Why do we bother with black tie?

EDITOR'S BLOG: Black tie is a relic designed to make men look like a band of identikit penguins, says Matthew Gwyther.

by Matthew Gwyther

Frank Sinatra once said that ‘a tuxedo is a way of life’. Yes, well, waking up with a horse’s head in your bed is a way of life for some people. Ol Blue Eyes, who would have been 99 tomorrow, was such a stickler for the spruce Vegas floorshow-look that he used to polish the bottoms of his shoes.

We are in the thick of black tie season. It’s colonies of ‘Happy Feet’ blokes waddling around on the streets of every city in the land each December. It doesn’t matter what line of business you are in - sooner or later during the year you are going to have to squeeze yourself into a penguin suit.

We do all have to pull together to keep Moss Bros making a living, after all.  And more of us appearing to be doing so if their figures out today mean anything - like-for-likes are up 7.8% on last year and evening wear hire is looking steady.

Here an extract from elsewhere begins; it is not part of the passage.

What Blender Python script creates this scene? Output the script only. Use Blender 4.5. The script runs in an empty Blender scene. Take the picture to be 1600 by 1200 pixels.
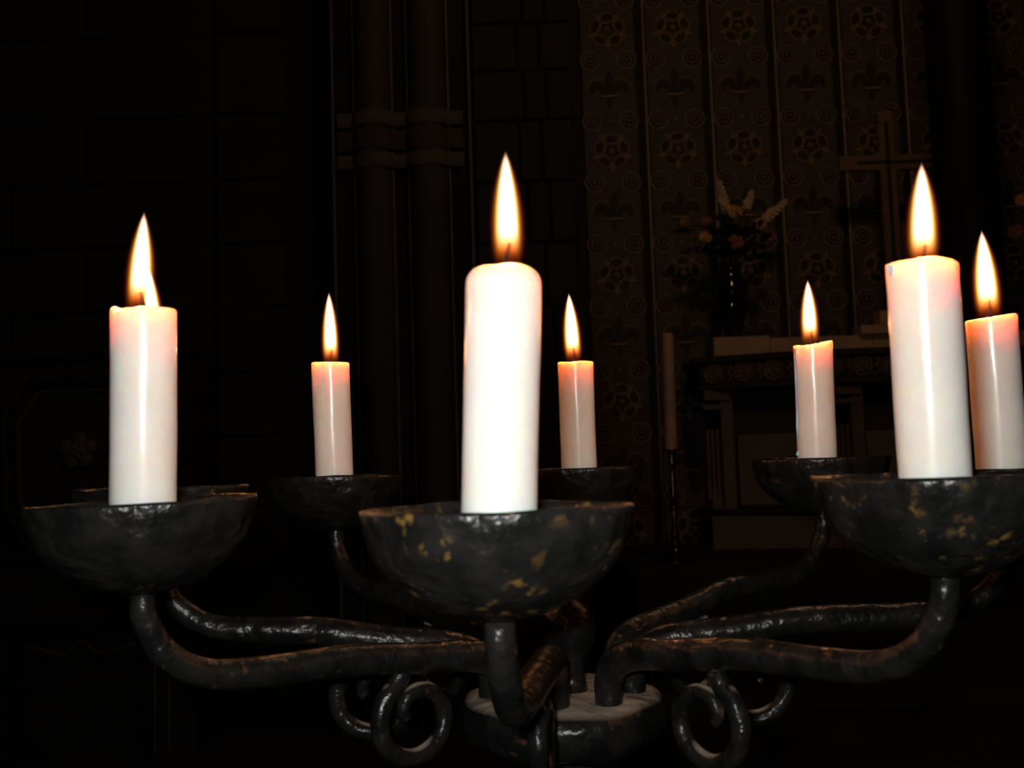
import bpy, math, random
from mathutils import Vector, Matrix
R = math.radians
random.seed(7)
C = bpy.context.scene
COL = C.collection

# ------------------------------------------------------------------ camera
CAMZ = 1.15
PITCH, ROLL, F = R(4.5), R(1.8), 1600.0
CAM = Vector((0, 0, CAMZ))
FW = Vector((0, math.cos(PITCH), math.sin(PITCH)))
UP0 = Vector((0, -math.sin(PITCH), math.cos(PITCH)))
RT0 = Vector((1, 0, 0))
RT = RT0 * math.cos(ROLL) - UP0 * math.sin(ROLL)
UP = UP0 * math.cos(ROLL) + RT0 * math.sin(ROLL)
cd = bpy.data.cameras.new('camera')
cam = bpy.data.objects.new('camera', cd)
COL.objects.link(cam)
cd.sensor_width = 36
cd.lens = 36
cd.clip_start = 0.01
cd.clip_end = 60
m3 = Matrix((RT, UP, -FW)).transposed()
cam.matrix_world = Matrix.Translation(CAM) @ m3.to_4x4()
cd.dof.use_dof = True
cd.dof.focus_distance = 0.80
cd.dof.aperture_fstop = 17.0
C.camera = cam

# ------------------------------------------------------------------ world, flash, fill lights, exposure
w = bpy.data.worlds.new('world')
C.world = w
w.use_nodes = True
w.node_tree.nodes['Background'].inputs[0].default_value = (1.0, 0.75, 0.55, 1)
w.node_tree.nodes['Background'].inputs[1].default_value = 0.0
C.view_settings.view_transform = 'Standard'
C.view_settings.look = 'None'
C.view_settings.exposure = 0.0
C.view_settings.gamma = 1.0
C.view_settings.use_curve_mapping = False

def lamp(name, kind, loc, energy, color, size=0.1, rot=None):
    ld = bpy.data.lights.new(name, kind)
    ld.energy = energy
    ld.color = color
    if kind == 'POINT':
        ld.shadow_soft_size = size
    elif kind == 'AREA':
        ld.shape = 'RECTANGLE'
        ld.size, ld.size_y = size
    o = bpy.data.objects.new(name, ld)
    o.location = loc
    if rot is not None:
        o.rotation_euler = rot
    COL.objects.link(o)
    return o

# the flash tube of the compact camera, up and to the left of its lens
lamp('camera_flash', 'AREA', (-0.023, 0.0, CAMZ + 0.021), 2.3, (1.0, 0.985, 0.955), (0.028, 0.014),
     (R(90) + PITCH, 0, 0))
# unseen fill lights, added to lift the dark background
lamp('chancel_fill', 'POINT', (0.98, 2.2, CAMZ + 2.6), 17.0, (1.0, 0.56, 0.30), 0.15)
lamp('nave_fill', 'POINT', (0.5, -3.5, CAMZ + 3.4), 4.0, (1.0, 0.82, 0.66), 0.3)

CANDLE_W = 0.21          # light of one flame
FLAME_COL = (1.0, 0.36, 0.10)

def pt(px, py, d):
    """point seen at a pixel of the photograph, d metres along the viewing axis"""
    return CAM + (FW + RT * ((px - 800) / F) - UP * ((py - 600) / F)) * d

def at(px, py, Y):
    """point of the upright plane y = Y seen at a pixel"""
    v = FW + RT * ((px - 800) / F) - UP * ((py - 600) / F)
    return CAM + v * (Y / v.y)

# ------------------------------------------------------------------ materials
def new_mat(name):
    m = bpy.data.materials.new(name)
    m.use_nodes = True
    nt = m.node_tree
    return m, nt, nt.nodes['Principled BSDF']

def noise_mix(nt, c1, c2, scale, lo=0.4, hi=0.6, detail=4, coord='Object', loc=None):
    N, L = nt.nodes, nt.links
    tc = N.new('ShaderNodeTexCoord')
    nz = N.new('ShaderNodeTexNoise')
    nz.inputs['Scale'].default_value = scale
    nz.inputs['Detail'].default_value = detail
    L.new(tc.outputs[coord], nz.inputs['Vector'])
    mr = N.new('ShaderNodeMapRange')
    mr.inputs['From Min'].default_value = lo
    mr.inputs['From Max'].default_value = hi
    L.new(nz.outputs['Fac'], mr.inputs['Value'])
    mx = N.new('ShaderNodeMix')
    mx.data_type = 'RGBA'
    L.new(mr.outputs['Result'], mx.inputs['Factor'])
    for s, c in ((6, c1), (7, c2)):
        if hasattr(c, 'is_linked'):
            L.new(c, mx.inputs[s])
        else:
            mx.inputs[s].default_value = (*c, 1)
    return mx.outputs[2], mr.outputs['Result'], nz

def bump(nt, p, scale, dist, strength=1.0, detail=3):
    N, L = nt.nodes, nt.links
    tc = N.new('ShaderNodeTexCoord')
    nz = N.new('ShaderNodeTexNoise')
    nz.inputs['Scale'].default_value = scale
    nz.inputs['Detail'].default_value = detail
    L.new(tc.outputs['Object'], nz.inputs['Vector'])
    b = N.new('ShaderNodeBump')
    b.inputs['Distance'].default_value = dist
    b.inputs['Strength'].default_value = strength
    L.new(nz.outputs['Fac'], b.inputs['Height'])
    L.new(b.outputs['Normal'], p.inputs['Normal'])
    return b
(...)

The black tie rule book is longer than that of the MCC. For starters it’s not ‘tuxedo’ but dinner jacket. Did you know, for example, that a belt with black tie is verboten? Braces are the only way you can keep your strides up.  Socks: silk and long. And black. Only three jacket colours are acceptable: black, midnight blue and burgundy. The latter, however, can only be made from velvet. According to the tailors at Alfred Dunhill: ‘Grosgrain silk, rather than satin, looks more considered and elegant. The fabric is important because it's got to last; traditionally it'll be wool barathea or you can go for mohair.’

There are few men left who can tie a bow tie and most rely on elasticated fakes. They say, however, that the Queen can spot a fake from fifty paces. MT is not a style bible but what no man should ever do is try to go off-piste and into the deep snow of novelty apparel. The dork from management accounts who tries a revolving union flag bow-tie, a tasteful paisley cummerbund or even a T shirt with a bow tie printed around the neck should be quietly advised to re-think his game plan.

I got my first black tie via my brother who had picked it up at Oxfam. The jacket was about six sizes too large and the trousers for a man of some considerable bulk. But - despite the fact that it smelled as if its previous owner had died in it - I convinced myself I looked like a million bucks. Finally, it fell apart at the seams.  

Later, in my dotage I went through a period of mild rebellion during which time my black tie was a conventional Prada hanging neckpiece with little stars on it. It was a decent conversation-starter at awkward events.

The reason men wear penguins is to make us all look the same - a swaying mass of Emperor Antarctic daftness - and allow women to shine in far more spectacular outfits. A concept almost as lost in the past as Sinatra’s line as Nathan Detroit in ‘Guys and Dolls’:  ‘A guy without a doll? Well, if a guy does not have a doll, who would holler on him? A doll is a necessity!’

Men don’t have to come off the penguin production line to look elegant, but if you look at the monstrous black tie outfits worn by male Hollywood A listers on the red carpet you really do wonder.